Transcribe the material in full. Nothing should differ except that the pictures are left out.

# start of Supplied data

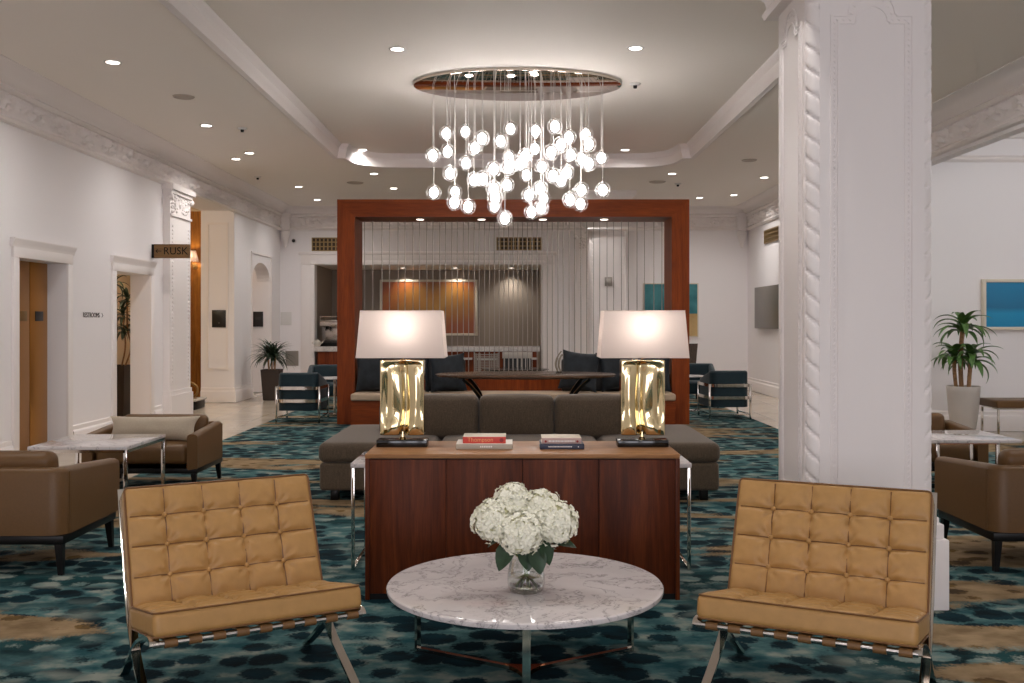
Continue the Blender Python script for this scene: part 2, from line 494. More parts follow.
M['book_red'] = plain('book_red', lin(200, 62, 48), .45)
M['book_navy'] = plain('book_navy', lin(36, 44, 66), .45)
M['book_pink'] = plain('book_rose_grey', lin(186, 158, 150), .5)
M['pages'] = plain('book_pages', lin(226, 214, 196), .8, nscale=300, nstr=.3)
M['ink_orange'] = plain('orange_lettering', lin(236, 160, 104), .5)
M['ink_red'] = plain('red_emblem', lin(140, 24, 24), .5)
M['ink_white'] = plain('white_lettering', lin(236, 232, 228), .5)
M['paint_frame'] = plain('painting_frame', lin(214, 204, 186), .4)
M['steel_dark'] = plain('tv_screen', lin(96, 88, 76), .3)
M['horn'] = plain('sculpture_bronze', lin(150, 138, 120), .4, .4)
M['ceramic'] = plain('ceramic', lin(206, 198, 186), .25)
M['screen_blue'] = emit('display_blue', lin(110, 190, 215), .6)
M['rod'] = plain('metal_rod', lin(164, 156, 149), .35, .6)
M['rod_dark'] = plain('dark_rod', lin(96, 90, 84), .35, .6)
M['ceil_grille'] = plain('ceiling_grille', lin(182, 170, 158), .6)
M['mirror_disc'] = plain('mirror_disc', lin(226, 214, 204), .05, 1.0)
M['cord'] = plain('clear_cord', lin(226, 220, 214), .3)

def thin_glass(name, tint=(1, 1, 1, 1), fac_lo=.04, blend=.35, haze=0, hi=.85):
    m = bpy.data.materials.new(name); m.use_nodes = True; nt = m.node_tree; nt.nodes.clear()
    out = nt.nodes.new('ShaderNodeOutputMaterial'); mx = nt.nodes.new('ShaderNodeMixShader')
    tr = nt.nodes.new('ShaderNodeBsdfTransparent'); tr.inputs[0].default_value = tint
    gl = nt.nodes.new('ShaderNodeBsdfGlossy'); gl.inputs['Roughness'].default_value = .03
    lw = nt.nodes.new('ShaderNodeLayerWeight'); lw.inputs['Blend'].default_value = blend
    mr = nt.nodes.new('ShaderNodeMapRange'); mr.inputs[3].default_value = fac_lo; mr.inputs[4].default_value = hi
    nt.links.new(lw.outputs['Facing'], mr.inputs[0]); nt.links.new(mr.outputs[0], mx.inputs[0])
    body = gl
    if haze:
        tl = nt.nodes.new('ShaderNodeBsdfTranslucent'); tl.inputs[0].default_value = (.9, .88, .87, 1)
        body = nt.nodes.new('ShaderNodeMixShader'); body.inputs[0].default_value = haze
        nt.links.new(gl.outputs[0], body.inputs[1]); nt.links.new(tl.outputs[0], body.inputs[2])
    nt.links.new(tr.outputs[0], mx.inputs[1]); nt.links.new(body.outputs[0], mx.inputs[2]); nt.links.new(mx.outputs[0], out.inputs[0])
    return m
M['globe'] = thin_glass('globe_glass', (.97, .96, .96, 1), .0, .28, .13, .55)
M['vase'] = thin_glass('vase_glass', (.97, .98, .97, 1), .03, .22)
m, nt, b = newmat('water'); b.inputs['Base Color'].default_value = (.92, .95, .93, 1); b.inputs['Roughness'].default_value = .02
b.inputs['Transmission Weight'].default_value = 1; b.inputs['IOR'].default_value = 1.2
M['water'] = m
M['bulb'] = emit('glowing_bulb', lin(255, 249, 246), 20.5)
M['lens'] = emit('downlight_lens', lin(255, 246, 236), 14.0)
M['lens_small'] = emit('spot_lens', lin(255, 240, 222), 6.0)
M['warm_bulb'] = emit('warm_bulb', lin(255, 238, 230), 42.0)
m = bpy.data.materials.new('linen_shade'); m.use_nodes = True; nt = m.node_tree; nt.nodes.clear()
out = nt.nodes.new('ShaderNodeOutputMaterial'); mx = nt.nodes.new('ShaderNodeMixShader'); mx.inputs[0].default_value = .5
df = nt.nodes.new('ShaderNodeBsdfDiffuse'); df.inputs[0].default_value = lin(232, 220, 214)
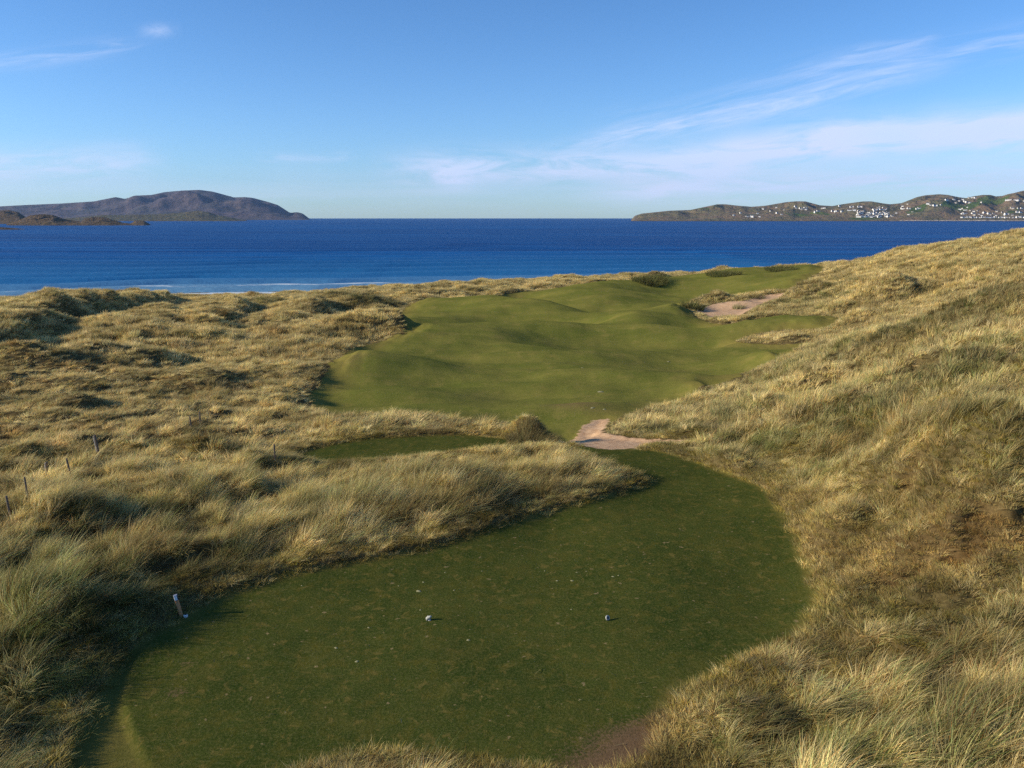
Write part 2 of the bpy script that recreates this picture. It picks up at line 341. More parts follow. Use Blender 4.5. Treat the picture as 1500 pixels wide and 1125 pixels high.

# end of Supplied data

Solution to this exercise:
Continue the Blender Python script for this scene: part 2, from line 494. More parts follow.
M['book_red'] = plain('book_red', lin(200, 62, 48), .45)
M['book_navy'] = plain('book_navy', lin(36, 44, 66), .45)
M['book_pink'] = plain('book_rose_grey', lin(186, 158, 150), .5)
M['pages'] = plain('book_pages', lin(226, 214, 196), .8, nscale=300, nstr=.3)
M['ink_orange'] = plain('orange_lettering', lin(236, 160, 104), .5)
M['ink_red'] = plain('red_emblem', lin(140, 24, 24), .5)
M['ink_white'] = plain('white_lettering', lin(236, 232, 228), .5)
M['paint_frame'] = plain('painting_frame', lin(214, 204, 186), .4)
M['steel_dark'] = plain('tv_screen', lin(96, 88, 76), .3)
M['horn'] = plain('sculpture_bronze', lin(150, 138, 120), .4, .4)
M['ceramic'] = plain('ceramic', lin(206, 198, 186), .25)
M['screen_blue'] = emit('display_blue', lin(110, 190, 215), .6)
M['rod'] = plain('metal_rod', lin(164, 156, 149), .35, .6)
M['rod_dark'] = plain('dark_rod', lin(96, 90, 84), .35, .6)
M['ceil_grille'] = plain('ceiling_grille', lin(182, 170, 158), .6)
M['mirror_disc'] = plain('mirror_disc', lin(226, 214, 204), .05, 1.0)
M['cord'] = plain('clear_cord', lin(226, 220, 214), .3)

def thin_glass(name, tint=(1, 1, 1, 1), fac_lo=.04, blend=.35, haze=0, hi=.85):
    m = bpy.data.materials.new(name); m.use_nodes = True; nt = m.node_tree; nt.nodes.clear()
    out = nt.nodes.new('ShaderNodeOutputMaterial'); mx = nt.nodes.new('ShaderNodeMixShader')
    tr = nt.nodes.new('ShaderNodeBsdfTransparent'); tr.inputs[0].default_value = tint
    gl = nt.nodes.new('ShaderNodeBsdfGlossy'); gl.inputs['Roughness'].default_value = .03
    lw = nt.nodes.new('ShaderNodeLayerWeight'); lw.inputs['Blend'].default_value = blend
    mr = nt.nodes.new('ShaderNodeMapRange'); mr.inputs[3].default_value = fac_lo; mr.inputs[4].default_value = hi
    nt.links.new(lw.outputs['Facing'], mr.inputs[0]); nt.links.new(mr.outputs[0], mx.inputs[0])
    body = gl
    if haze:
        tl = nt.nodes.new('ShaderNodeBsdfTranslucent'); tl.inputs[0].default_value = (.9, .88, .87, 1)
        body = nt.nodes.new('ShaderNodeMixShader'); body.inputs[0].default_value = haze
        nt.links.new(gl.outputs[0], body.inputs[1]); nt.links.new(tl.outputs[0], body.inputs[2])
    nt.links.new(tr.outputs[0], mx.inputs[1]); nt.links.new(body.outputs[0], mx.inputs[2]); nt.links.new(mx.outputs[0], out.inputs[0])
    return m
M['globe'] = thin_glass('globe_glass', (.97, .96, .96, 1), .0, .28, .13, .55)
M['vase'] = thin_glass('vase_glass', (.97, .98, .97, 1), .03, .22)
m, nt, b = newmat('water'); b.inputs['Base Color'].default_value = (.92, .95, .93, 1); b.inputs['Roughness'].default_value = .02
b.inputs['Transmission Weight'].default_value = 1; b.inputs['IOR'].default_value = 1.2
M['water'] = m
M['bulb'] = emit('glowing_bulb', lin(255, 249, 246), 20.5)
M['lens'] = emit('downlight_lens', lin(255, 246, 236), 14.0)
M['lens_small'] = emit('spot_lens', lin(255, 240, 222), 6.0)
M['warm_bulb'] = emit('warm_bulb', lin(255, 238, 230), 42.0)
m = bpy.data.materials.new('linen_shade'); m.use_nodes = True; nt = m.node_tree; nt.nodes.clear()
out = nt.nodes.new('ShaderNodeOutputMaterial'); mx = nt.nodes.new('ShaderNodeMixShader'); mx.inputs[0].default_value = .5
df = nt.nodes.new('ShaderNodeBsdfDiffuse'); df.inputs[0].default_value = lin(232, 220, 214)
Write part 2 of the bpy script that recreates this picture. It picks up at line 341. More parts follow. Use Blender 4.5. Treat the picture as 1500 pixels wide and 1125 pixels high.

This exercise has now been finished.